My own view is that the UK, with or without the UK being clear nationally as to what (iii)(b) should be, will end up with (iii)(a) and that that this will eventually, with a few added bells and whistles, turn into (iii)(b).

In the interest of clarity, could you reference the section in article 50, or anywhere else, that allows for a withdrawal of the notice to withdraw as already submitted(your scenario (i) above)?

Your oblique reference to Ken Clarke’s speech in the House of Commons took a while to find, but it was certainly worth the read.

As far as the conservatives are concerned, the “crawling towards the cross-party approach “, is by no means a foregone conclusion.
Their gutter press inspired visceral hatred of Labour ranks higher than the impending pain of a hard Brexit, which in any case most of them will not feel personally.
And Labour should be, and will not be, in any rush to get the conservatives out of their hard-Brexit mess, an ideology inspired by a combination of old imperialists and a neocon Singapore-on-the- Thames mentality.

The short answer is that there isn’t any, the reason being rather obvious. Were there such a reference, the provisions for withdrawal would be viewed as frivolous. The UK has, however, behaved in a frivolous manner. I understand that in law, the notification of an intention can be reversed. That is the view of the two gentlemen I mentioned.

To complete the picture, what the ardent Ultras of the Tory party want (from letter circulated and signed by some 30 MPs).

“In order to ensure that no-one seeks to use a transition period as means of keeping the UK in the EU by stealth, the government must add the following clauses to any transitional deal: 

There must be a clearly defined timetable for this country’s departure from the single market and customs union. Any deal should also reserve the right for the UK government to unilaterally withdraw from the deal via domestic legislation: we need to be sure that our own government is in charge of the deal – not the EU – and that the deal won’t become permanent. 

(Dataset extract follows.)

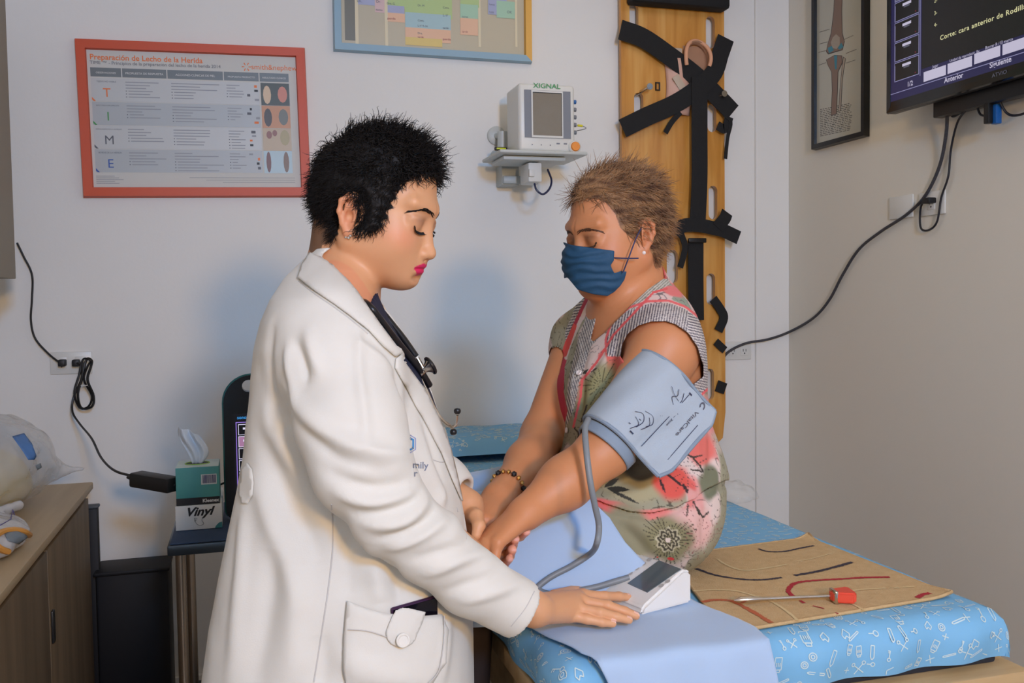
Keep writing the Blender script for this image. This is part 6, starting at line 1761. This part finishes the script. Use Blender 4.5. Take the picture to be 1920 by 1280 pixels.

We need to make sure the UK is not forced onto a conveyer belt of EU regulation: The European Communities Act 1972 must be repealed, in full, on exit day. Likewise, on exit day, we must ensure we are exempted from Article 3 TFEU. 

There can be no Henry VIII laws which automatically add EU/EEA laws onto our statute books, and we must be free to negotiate and sign trade deals during the transition period. 

Finally, the UK must have the power to take back control of key parts of its immigration system. In short, when we leave in 2019 – we need to make sure we are well and truly out. 

With these clauses in place, the will of the British people will have been respected, and the country set on a course to make a great success of Brexit.”

As matters stand, in terms of the requirements for it to happen in an orderly manner, Brexit simply cannot be a success, least of all politically for the Tories.

May’s next move is awaited with considerable interest.

It is quite likely that if the UK leaves the EU but remains in the (or ‘a’) EEA and CU then it will simply stay there indefinitely as it becomes clearer to the electorate that there is no net gain from subsequently leaving them. This is what is motivating the cliff-edge faction.

That feeds into the calculus for HMG’s current priority – navigating the Conservative party conference.

The Euro-sceptic right are, in the public perception, looking increasingly like a ragged bunch of fantasists in the process of hanging themselves with a rope they never thought they would get hold of. Whether public opinion will shift decisively enough for the UK’s ‘leaders’ to follow by withdrawing Article 50 before the end of the 2 year period remains to be seen.

As I’ve said before, Ireland should take no part in helping the Brexiteers to bounce the UK over the cliff in the meantime.

I do not think that “opinion formers”, for want of a better word, in Ireland are even aware of the risk that you mention. (A good example is the recent hullabaloo about the Public Services Card when it is obvious that some such identity instrument will be a sine qua non in the immediate future; better adapted to as a member of the EU rather than an ex-member, the likely case for the UK).
The risk,luckily, is not that great. Irrespective of how people voted, the “writing on the wall” is equally visible to all.